> _The exercise_
Reproduce the listing below in its entirety. Change nothing.

> _Data block_
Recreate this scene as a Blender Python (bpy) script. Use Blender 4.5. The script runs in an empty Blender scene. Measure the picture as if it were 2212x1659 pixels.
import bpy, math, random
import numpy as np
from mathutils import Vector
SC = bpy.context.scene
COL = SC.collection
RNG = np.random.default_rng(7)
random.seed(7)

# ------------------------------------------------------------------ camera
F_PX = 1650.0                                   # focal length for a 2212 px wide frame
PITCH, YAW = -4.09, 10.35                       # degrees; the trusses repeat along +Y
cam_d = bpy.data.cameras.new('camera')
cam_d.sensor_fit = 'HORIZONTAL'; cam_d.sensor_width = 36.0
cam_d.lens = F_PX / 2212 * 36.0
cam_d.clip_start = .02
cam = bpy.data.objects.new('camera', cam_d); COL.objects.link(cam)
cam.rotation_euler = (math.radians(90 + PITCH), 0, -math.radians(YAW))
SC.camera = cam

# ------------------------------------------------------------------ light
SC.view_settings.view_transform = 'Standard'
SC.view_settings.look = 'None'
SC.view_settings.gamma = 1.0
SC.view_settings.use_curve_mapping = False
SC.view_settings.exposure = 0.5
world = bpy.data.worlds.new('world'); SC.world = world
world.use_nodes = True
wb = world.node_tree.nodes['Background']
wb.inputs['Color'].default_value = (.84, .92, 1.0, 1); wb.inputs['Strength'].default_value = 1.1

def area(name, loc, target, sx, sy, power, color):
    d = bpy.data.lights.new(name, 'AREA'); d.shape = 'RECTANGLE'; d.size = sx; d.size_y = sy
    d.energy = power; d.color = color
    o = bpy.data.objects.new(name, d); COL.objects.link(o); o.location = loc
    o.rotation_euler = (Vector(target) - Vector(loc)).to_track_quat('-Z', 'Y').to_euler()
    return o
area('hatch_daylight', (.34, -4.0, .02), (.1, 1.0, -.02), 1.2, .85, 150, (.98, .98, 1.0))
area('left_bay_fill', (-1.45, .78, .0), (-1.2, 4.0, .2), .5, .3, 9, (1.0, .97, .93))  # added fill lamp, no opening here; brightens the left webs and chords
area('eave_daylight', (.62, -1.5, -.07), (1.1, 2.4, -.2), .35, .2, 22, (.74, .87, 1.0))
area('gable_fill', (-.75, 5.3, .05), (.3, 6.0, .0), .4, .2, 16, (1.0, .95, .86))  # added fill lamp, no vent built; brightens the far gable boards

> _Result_
Recreate this scene as a Blender Python (bpy) script. Use Blender 4.5. The script runs in an empty Blender scene. Measure the picture as if it were 2212x1659 pixels.
import bpy, math, random
import numpy as np
from mathutils import Vector
SC = bpy.context.scene
COL = SC.collection
RNG = np.random.default_rng(7)
random.seed(7)

# ------------------------------------------------------------------ camera
F_PX = 1650.0                                   # focal length for a 2212 px wide frame
PITCH, YAW = -4.09, 10.35                       # degrees; the trusses repeat along +Y
cam_d = bpy.data.cameras.new('camera')
cam_d.sensor_fit = 'HORIZONTAL'; cam_d.sensor_width = 36.0
cam_d.lens = F_PX / 2212 * 36.0
cam_d.clip_start = .02
cam = bpy.data.objects.new('camera', cam_d); COL.objects.link(cam)
cam.rotation_euler = (math.radians(90 + PITCH), 0, -math.radians(YAW))
SC.camera = cam

# ------------------------------------------------------------------ light
SC.view_settings.view_transform = 'Standard'
SC.view_settings.look = 'None'
SC.view_settings.gamma = 1.0
SC.view_settings.use_curve_mapping = False
SC.view_settings.exposure = 0.5
world = bpy.data.worlds.new('world'); SC.world = world
world.use_nodes = True
wb = world.node_tree.nodes['Background']
wb.inputs['Color'].default_value = (.84, .92, 1.0, 1); wb.inputs['Strength'].default_value = 1.1

def area(name, loc, target, sx, sy, power, color):
    d = bpy.data.lights.new(name, 'AREA'); d.shape = 'RECTANGLE'; d.size = sx; d.size_y = sy
    d.energy = power; d.color = color
    o = bpy.data.objects.new(name, d); COL.objects.link(o); o.location = loc
    o.rotation_euler = (Vector(target) - Vector(loc)).to_track_quat('-Z', 'Y').to_euler()
    return o
area('hatch_daylight', (.34, -4.0, .02), (.1, 1.0, -.02), 1.2, .85, 150, (.98, .98, 1.0))
area('left_bay_fill', (-1.45, .78, .0), (-1.2, 4.0, .2), .5, .3, 9, (1.0, .97, .93))  # added fill lamp, no opening here; brightens the left webs and chords
area('eave_daylight', (.62, -1.5, -.07), (1.1, 2.4, -.2), .35, .2, 22, (.74, .87, 1.0))
area('gable_fill', (-.75, 5.3, .05), (.3, 6.0, .0), .4, .2, 16, (1.0, .95, .86))  # added fill lamp, no vent built; brightens the far gable boards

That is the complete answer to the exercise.